[Directive]:
Keep only the lines from the top of the listing through the one with "if px < lim: return w", and reproduce them unaltered.

[Data section]:
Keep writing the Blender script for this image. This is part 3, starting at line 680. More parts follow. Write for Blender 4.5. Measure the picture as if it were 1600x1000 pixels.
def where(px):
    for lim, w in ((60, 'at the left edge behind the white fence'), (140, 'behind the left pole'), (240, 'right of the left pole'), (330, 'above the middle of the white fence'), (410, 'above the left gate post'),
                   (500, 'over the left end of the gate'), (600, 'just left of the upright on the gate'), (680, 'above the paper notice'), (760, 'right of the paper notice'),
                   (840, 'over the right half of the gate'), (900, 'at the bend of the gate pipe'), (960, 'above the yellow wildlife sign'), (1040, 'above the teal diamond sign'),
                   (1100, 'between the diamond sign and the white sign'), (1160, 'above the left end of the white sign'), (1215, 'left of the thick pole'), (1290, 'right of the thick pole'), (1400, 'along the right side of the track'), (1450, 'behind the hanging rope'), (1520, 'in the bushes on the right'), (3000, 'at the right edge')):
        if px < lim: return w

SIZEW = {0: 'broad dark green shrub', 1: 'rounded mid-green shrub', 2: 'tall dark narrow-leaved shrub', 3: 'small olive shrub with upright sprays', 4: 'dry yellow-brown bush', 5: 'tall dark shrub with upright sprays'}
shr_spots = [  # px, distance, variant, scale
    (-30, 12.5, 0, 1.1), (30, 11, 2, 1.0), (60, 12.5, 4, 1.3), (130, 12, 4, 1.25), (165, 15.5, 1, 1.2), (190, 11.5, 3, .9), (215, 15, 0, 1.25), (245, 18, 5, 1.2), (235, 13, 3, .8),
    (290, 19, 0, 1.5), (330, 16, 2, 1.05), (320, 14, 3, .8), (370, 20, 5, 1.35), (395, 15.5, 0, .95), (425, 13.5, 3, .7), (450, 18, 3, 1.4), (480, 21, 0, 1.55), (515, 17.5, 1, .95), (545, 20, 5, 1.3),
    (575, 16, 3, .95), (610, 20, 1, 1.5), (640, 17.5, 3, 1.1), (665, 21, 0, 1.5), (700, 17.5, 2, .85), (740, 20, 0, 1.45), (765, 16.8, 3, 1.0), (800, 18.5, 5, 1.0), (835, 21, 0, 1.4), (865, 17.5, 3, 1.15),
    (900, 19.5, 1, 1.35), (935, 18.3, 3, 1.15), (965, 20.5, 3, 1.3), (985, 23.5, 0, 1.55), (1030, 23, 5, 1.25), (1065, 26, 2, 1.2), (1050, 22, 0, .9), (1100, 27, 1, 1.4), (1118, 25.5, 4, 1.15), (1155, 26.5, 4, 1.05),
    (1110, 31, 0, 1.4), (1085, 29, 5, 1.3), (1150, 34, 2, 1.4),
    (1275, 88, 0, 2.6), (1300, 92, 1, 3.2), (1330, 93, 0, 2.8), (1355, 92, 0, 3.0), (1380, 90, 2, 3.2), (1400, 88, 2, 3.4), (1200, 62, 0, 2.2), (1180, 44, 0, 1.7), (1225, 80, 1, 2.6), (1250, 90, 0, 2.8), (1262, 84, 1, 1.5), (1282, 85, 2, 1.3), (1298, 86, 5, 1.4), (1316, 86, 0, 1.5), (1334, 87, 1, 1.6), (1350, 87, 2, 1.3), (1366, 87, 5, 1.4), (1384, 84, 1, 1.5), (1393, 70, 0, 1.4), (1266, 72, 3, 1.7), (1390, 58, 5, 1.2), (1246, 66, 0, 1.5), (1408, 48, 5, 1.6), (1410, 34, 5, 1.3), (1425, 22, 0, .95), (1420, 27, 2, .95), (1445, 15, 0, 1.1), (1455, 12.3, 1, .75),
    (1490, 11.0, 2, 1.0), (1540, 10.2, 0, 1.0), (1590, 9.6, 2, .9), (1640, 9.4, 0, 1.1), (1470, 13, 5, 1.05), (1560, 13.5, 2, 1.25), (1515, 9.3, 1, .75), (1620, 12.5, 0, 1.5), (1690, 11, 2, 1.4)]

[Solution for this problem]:
Keep writing the Blender script for this image. This is part 3, starting at line 680. More parts follow. Write for Blender 4.5. Measure the picture as if it were 1600x1000 pixels.
def where(px):
    for lim, w in ((60, 'at the left edge behind the white fence'), (140, 'behind the left pole'), (240, 'right of the left pole'), (330, 'above the middle of the white fence'), (410, 'above the left gate post'),
                   (500, 'over the left end of the gate'), (600, 'just left of the upright on the gate'), (680, 'above the paper notice'), (760, 'right of the paper notice'),
                   (840, 'over the right half of the gate'), (900, 'at the bend of the gate pipe'), (960, 'above the yellow wildlife sign'), (1040, 'above the teal diamond sign'),
                   (1100, 'between the diamond sign and the white sign'), (1160, 'above the left end of the white sign'), (1215, 'left of the thick pole'), (1290, 'right of the thick pole'), (1400, 'along the right side of the track'), (1450, 'behind the hanging rope'), (1520, 'in the bushes on the right'), (3000, 'at the right edge')):
        if px < lim: return w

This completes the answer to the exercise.